#### [Goal]
Write out the opening lines of the data word for word, up to and including the line with "bpy.context.scene.camera = cam", and leave every picture and every later line out.

══════════

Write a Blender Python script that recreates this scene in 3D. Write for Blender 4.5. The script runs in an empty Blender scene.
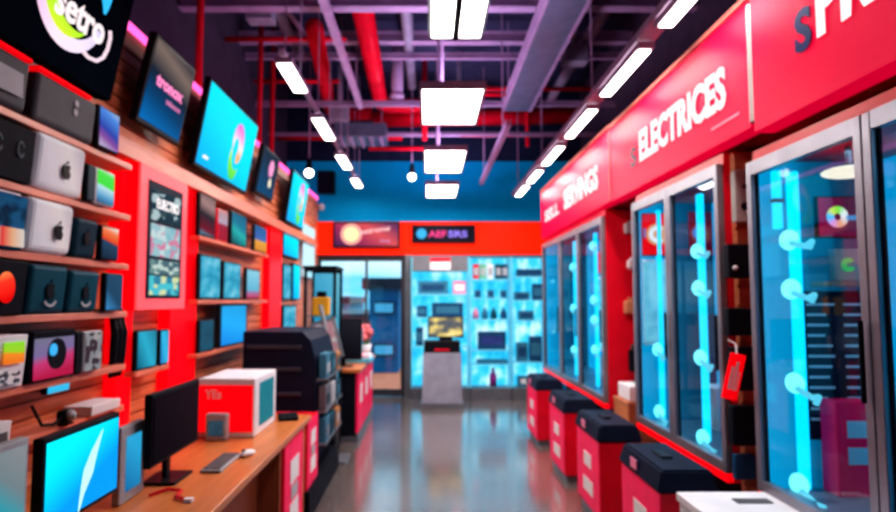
import bpy, bmesh, math, random
from mathutils import Vector, Matrix
random.seed(7)
C = bpy.context.scene.collection
PI = math.pi
R = math.radians

# ------------------------------------------------------------------ camera
F, CX, CY, PITCH, EYE = 620.0, 428.0, 256.0, R(4.06), 1.6
cd = bpy.data.cameras.new('camera'); cam = bpy.data.objects.new('camera', cd); C.objects.link(cam)
cam.location = (0, 0, EYE); cam.rotation_euler = (PI/2 + PITCH, 0, 0)
cd.sensor_width = 36; cd.lens = F / 896 * 36; cd.shift_x = 20 / 896; cd.clip_end = 300
cd.dof.use_dof = True; cd.dof.focus_distance = 0.85; cd.dof.aperture_fstop = 4.2
bpy.context.scene.camera = cam

def ray(px, py):
    u, v = (px - CX) / F, (CY - py) / F
    return Vector((u, math.cos(PITCH) - v * math.sin(PITCH), v * math.cos(PITCH) + math.sin(PITCH)))
def at_x(px, py, X):
    d = ray(px, py); t = X / d.x; return Vector((X, d.y * t, EYE + d.z * t))
def at_y(px, py, Y):
    d = ray(px, py); t = Y / d.y; return Vector((d.x * t, Y, EYE + d.z * t))
def at_z(px, py, Z):
    d = ray(px, py); t = (Z - EYE) / d.z; return Vector((d.x * t, d.y * t, Z))

# ------------------------------------------------------------------ materials
MATS = {}
def new_mat(name):
    m = bpy.data.materials.new(name); m.use_nodes = True
    nt = m.node_tree; p = nt.nodes['Principled BSDF']
    return m, nt, p
def c4(c): return (c[0], c[1], c[2], 1)
def solid(name, col, rough=0.5, metal=0.0, emis=None, strength=0.0, var=0.12, scale=6.0, coat=0.0, spec=None):
    """plain surface with a slight procedural mottling"""
    if name in MATS: return MATS[name]
    m, nt, p = new_mat(name)
    tc = nt.nodes.new('ShaderNodeTexCoord'); nz = nt.nodes.new('ShaderNodeTexNoise')
    nz.inputs['Scale'].default_value = scale; nz.inputs['Detail'].default_value = 3
    nt.links.new(tc.outputs['Object'], nz.inputs['Vector'])
    rp = nt.nodes.new('ShaderNodeValToRGB')
    rp.color_ramp.elements[0].position = 0.3; rp.color_ramp.elements[1].position = 0.7
    rp.color_ramp.elements[0].color = c4([max(0, x * (1 - var)) for x in col])
    rp.color_ramp.elements[1].color = c4([min(1, x * (1 + var)) for x in col])
    nt.links.new(nz.outputs['Fac'], rp.inputs['Fac'])
    nt.links.new(rp.outputs['Color'], p.inputs['Base Color'])
    p.inputs['Roughness'].default_value = rough; p.inputs['Metallic'].default_value = metal
    p.inputs['Coat Weight'].default_value = coat
    p.inputs['Specular IOR Level'].default_value = spec if spec is not None else (0.5 if metal > 0.2 else 0.06)
    if emis is not None:
        p.inputs['Emission Color'].default_value = c4(emis); p.inputs['Emission Strength'].default_value = strength
    MATS[name] = m
    return m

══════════

#### [Correct output]
Write a Blender Python script that recreates this scene in 3D. Write for Blender 4.5. The script runs in an empty Blender scene.
import bpy, bmesh, math, random
from mathutils import Vector, Matrix
random.seed(7)
C = bpy.context.scene.collection
PI = math.pi
R = math.radians

# ------------------------------------------------------------------ camera
F, CX, CY, PITCH, EYE = 620.0, 428.0, 256.0, R(4.06), 1.6
cd = bpy.data.cameras.new('camera'); cam = bpy.data.objects.new('camera', cd); C.objects.link(cam)
cam.location = (0, 0, EYE); cam.rotation_euler = (PI/2 + PITCH, 0, 0)
cd.sensor_width = 36; cd.lens = F / 896 * 36; cd.shift_x = 20 / 896; cd.clip_end = 300
cd.dof.use_dof = True; cd.dof.focus_distance = 0.85; cd.dof.aperture_fstop = 4.2
bpy.context.scene.camera = cam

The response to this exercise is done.